### GIVEN PROBLEM
List each line of the data that holds the word "from".

§ §

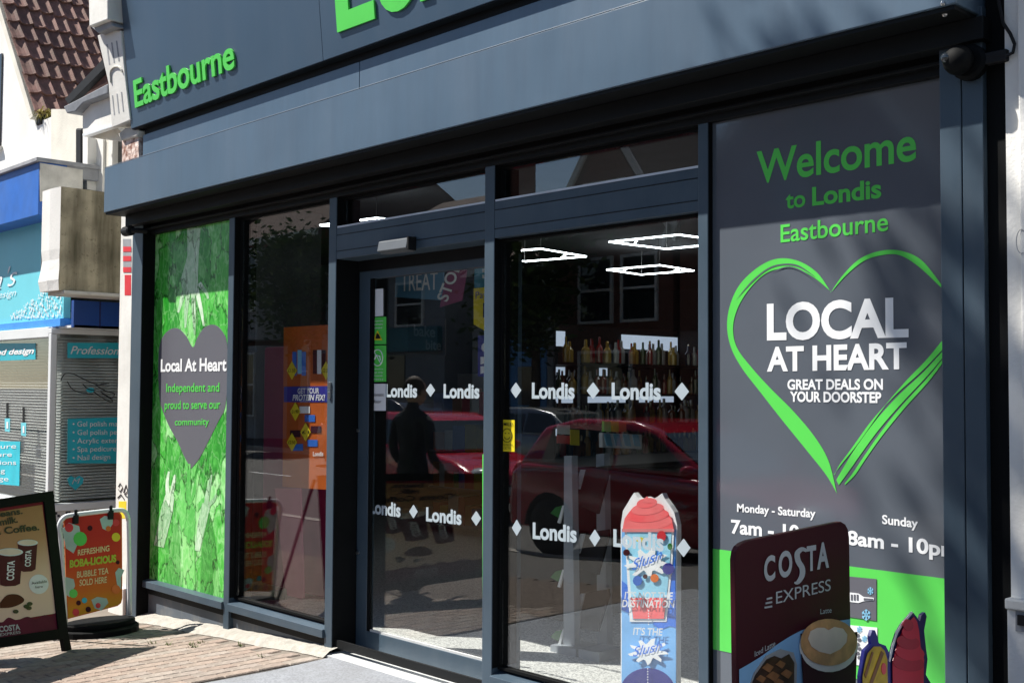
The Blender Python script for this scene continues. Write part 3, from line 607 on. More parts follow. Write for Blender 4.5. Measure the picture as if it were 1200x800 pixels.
# cameras and cable
def cctv(loc,rgt,label):
    c=empty('security_camera',loc,label,'security camera',); x,y,z=loc
    if rgt:
        MB().lathe([(.03,-.0),(.06,-.0),(.062,-.03),(.05,-.04)],16,(x,y,z),'y').build('base_plate',M['dark'],c,smooth=False)
        MB().ball((x-.015,y-.075,z),.050,16,12).build('turret',M['dark'],c,smooth=True)
        MB().ball((x-.040,y-.112,z+.006),.018,12,8).build('lens',M['glass_far'],c,smooth=True)
        box('bracket',M['black'],(x+.03,x+.13,y-.03,y,z-.02,z+.02),c,.004)
    else:
        MB().lathe([(.02,0),(.036,.006),(.038,.1),(.03,.11)],14,(x-.06,y-.1,z),'x').build('barrel',M['black'],c)
        MB().lathe([(.026,0),(.028,.004)],14,(x-.062,y-.1,z),'x').build('lens',M['glass_far'],c)
        MB().tube([(x+.05,y-.1,z),(x+.075,y-.06,z),(x+.09,y,z)],.02,8).build('bracket',M['black'],c)
a=FY(-.14).hit(1130,71); cctv((a.x,-.08,a.z),True,'black turret security camera on the right end post under the canopy')
a=FY(-.12).hit(158,271); cctv((a.x-.02,-.06,a.z),False,'small black bullet security camera at the left end of the shopfront')
cp=[FY(-.105).hit(*p) for p in ((1150,66),(1165,67),(1178,66),(1187,62),(1189,52),(1184,40),(1176,28),(1172,10),(1168,-10))]
tag(MB().tube(cp,.006,6).build('cable',M['black']),'black cable looping down the right pillar to the camera','cable')
# ================================================================ inside the shop
def sqlight(c,d1,d2,label):
    e=empty('ceiling_light',c,label,'ceiling light','angular strip lights on the shop ceiling'); c=Vector(c)
    P=[c+d1,c+d2,c-d1,c-d2]
    for a,b in ((0,1),(1,2),(2,3),(3,0)): MB().tube([P[a],P[b]],.0065,6).build('light_tube',M['led'],e)
    for s in (0,2):
        a=P[s].lerp(P[1],.42); b=P[s].lerp(P[3],.42); MB().tube([a,b],.006,6).build('light_tube',M['led'],e)
    MB().tube([c+d2*.98,c+d2*.98+Vector((0,0,.25))],.004,5).build('hanger',M['steel'],e); MB().tube([c-d2*.98,c-d2*.98+Vector((0,0,.25))],.004,5).build('hanger',M['steel'],e)
LZ=FZ(2.75)
def li(l,t,r,b,label):
    L_,T_,R_,B_=[LZ.hit(*p) for p in (l,t,r,b)]; sqlight((L_+R_)/2,(L_-R_)/2,(T_-B_)/2,label)
li((711,316),(764,311),(813,317),(743,322),'lowest angular strip light seen through the right window')
li((714,283.5),(768,275.5),(862,284),(756,292),'nearest angular strip light, top right in the right window')
li((560,298),(640,291),(687,300.5),(620,306),'left angular strip light behind the centre mullion')
li((375,264),(440,256),(478,259),(410,267.5),'angular strip light seen above the window beside the door')
# drinks shelving
SX=-6.5
SHV=empty('drinks_shelf',(SX,3.7,0),'tall dark shelving of bottles with white lit backs, through the right window','shelving')
box('back_panel',M['black'],(SX-.45,SX-.42,2.75,4.9,.02,2.1),SHV)
for y in (2.75,4.88): box('side_panel',M['black'],(SX-.42,SX,y,y+.02,.02,2.1),SHV)
tiers=[1.90-.0,1.62,1.34,1.06,.6]
for z in (1.76,1.50,1.24,.98,.6,.3): box('shelf_board',M['soffit'],(SX-.42,SX-.001,2.77,4.88,z-.02,z),SHV)
for z,h,gaps in ((2.04,.13,((2.79,3.30),(4.05,4.86))),(1.73,.07,((2.79,2.85),(2.95,3.3),(3.75,3.85))),(1.48,.06,((3.15,3.4),(3.6,4.1),(4.3,4.8))),(1.21,.07,((2.79,2.84),(2.95,3.2)))):
    for a_,b_ in gaps: box('shelf_back_light',M['led_back'],(SX-.415,SX-.405,a_,b_,z-h,z),SHV)
bot=[mat('bottle_glass',c,.1,0,.8) for c in ((.02,.07,.02),(.14,.04,.01),(.40,.20,.03),(.02,.03,.05),(.4,.4,.38),(.30,.02,.02),(.50,.32,.06))]
bm=[]
for k in range(14):
    hh=random.uniform(.15,.235); r=random.uniform(.022,.034)
    o=MB().lathe([(r*.9,0),(r,.01),(r,hh*.6),(r*.4,hh*.75),(r*.36,hh),(r*.3,hh+.005)],10).build('bottle',bot[k%7]); bm.append(o.data); bpy.data.objects.remove(o)
for ti,z in enumerate((1.76,1.50,1.24,.98)):
    n=37
    for i in range(n):
        if random.random()<.03: continue
        o=bpy.data.objects.new('bottle',random.choice(bm)); col.objects.link(o); o.location=(SX-.06-random.uniform(0,.12),2.82+i*.0555,z); s=random.uniform(.9,1.1); o.scale=(s,s,s)
        tag(o,('bottle on the top shelf of the lit drinks shelving','bottle on the second shelf of the lit drinks shelving','bottle on the third shelf of the lit drinks shelving','bottle on the lowest stocked shelf of the drinks shelving')[ti],'bottle',('bottles on the top drinks shelf','bottles on the second drinks shelf','bottles on the third drinks shelf','bottles on the lowest drinks shelf')[ti])
gds=[mat('packet_colour',c,.45) for c in ((.45,.05,.05),(.45,.34,.04),(.06,.25,.10),(.06,.14,.42),(.5,.5,.48),(.4,.16,.05))]
for z in (.3,.6):
    mm=[MB() for _ in gds]; y=2.8
    while y<4.8: w_=random.uniform(.05,.12); mm[random.randrange(6)].box(SX-.3,SX-.03,y,y+w_-.006,z+.001,z+random.uniform(.12,.24)); y+=w_
    for k,q in enumerate(mm): q.build('stocked_packets',gds[k],SHV,kind='stuff')
e=empty('snack_shelf',(-4.9,5.6,0),'long dim shelving of coloured packets at the back right of the shop','shelving')
box('back_panel',M['black'],(-7.2,-2.6,5.9,5.95,.02,1.75),e)
for z in (.15,.5,.85,1.2,1.5):
    box('shelf_board',M['lead'],(-7.2,-2.6,5.55,5.9,z-.02,z),e); mm=[MB() for _ in gds]; x=-7.15
    while x<-2.7: w_=random.uniform(.06,.16); mm[random.randrange(6)].box(x,x+w_-.01,5.58,5.85,z+.001,z+random.uniform(.14,.28)); x+=w_
    for k,q in enumerate(mm): q.build('stocked_packets',gds[k],e,kind='stuff')
# counter with packs
CT=empty('shop_counter',(-5.4,2.6,0),'dark shop counter with white worktop and packs, through the right window','counter')
cx0=FX(-5.2).hit(700,520); 
box('counter_body',M['black'],(-5.9,-5.2,1.6,3.6,.02,1.0),CT,.01); box('worktop',M['soffit'],(-5.92,-5.18,1.58,3.62,1.0,1.03),CT,.004)
pk=FX(-5.15)
def pxbox(name,q,pl,t,mt,label,cat,group=None): return shape(name,q,pl,t,mt,None,label=label,cat=cat,group=group)
pxbox('pack_display',[(706,507),(752,509),(752,526),(706,524)],pk,.03,M['pvc'],'white shelf-ready pack display with blue shapes, behind the right window','pack display')
for k in range(4): pxbox('blue_pack',[(708+k*11,508+k*.3),(715+k*11,508+k*.3),(718+k*11,523),(711+k*11,522)],FX(-5.145),.004,M['sky_blue'],'blue pack number %s from the left in the white display'%('one','two','three','four')[k],'pack')
for k,c in enumerate(('green','yellow','orange')): pxbox('snack_pack',[(708+k*9,493),(716+k*9,493.3),(716+k*9,506),(708+k*9,505.5)],FX(-5.15),.02,M[c],'%s snack pack standing on top of the white display'%c,'packet')
pxbox('hanging_notice',[(653,497),(668,498),(668,509),(653,508)],pk,.004,M['pvc'],'white notice hanging low behind the right window','notice'); pxbox('red_notice',[(653,509.5),(668,510.5),(668,520),(653,519)],pk,.004,M['red'],'red notice under the white notice behind the right window','notice')
pxbox('yellow_notice',[(668.5,503),(679,503.5),(679,522),(668.5,521)],FX(-5.13),.004,M['yellow'],'small yellow notice beside the red notice inside','notice')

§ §

### EXERCISE SOLUTION
The Blender Python script for this scene continues. Write part 3, from line 607 on. More parts follow. Write for Blender 4.5. Measure the picture as if it were 1200x800 pixels.
for k in range(4): pxbox('blue_pack',[(708+k*11,508+k*.3),(715+k*11,508+k*.3),(718+k*11,523),(711+k*11,522)],FX(-5.145),.004,M['sky_blue'],'blue pack number %s from the left in the white display'%('one','two','three','four')[k],'pack')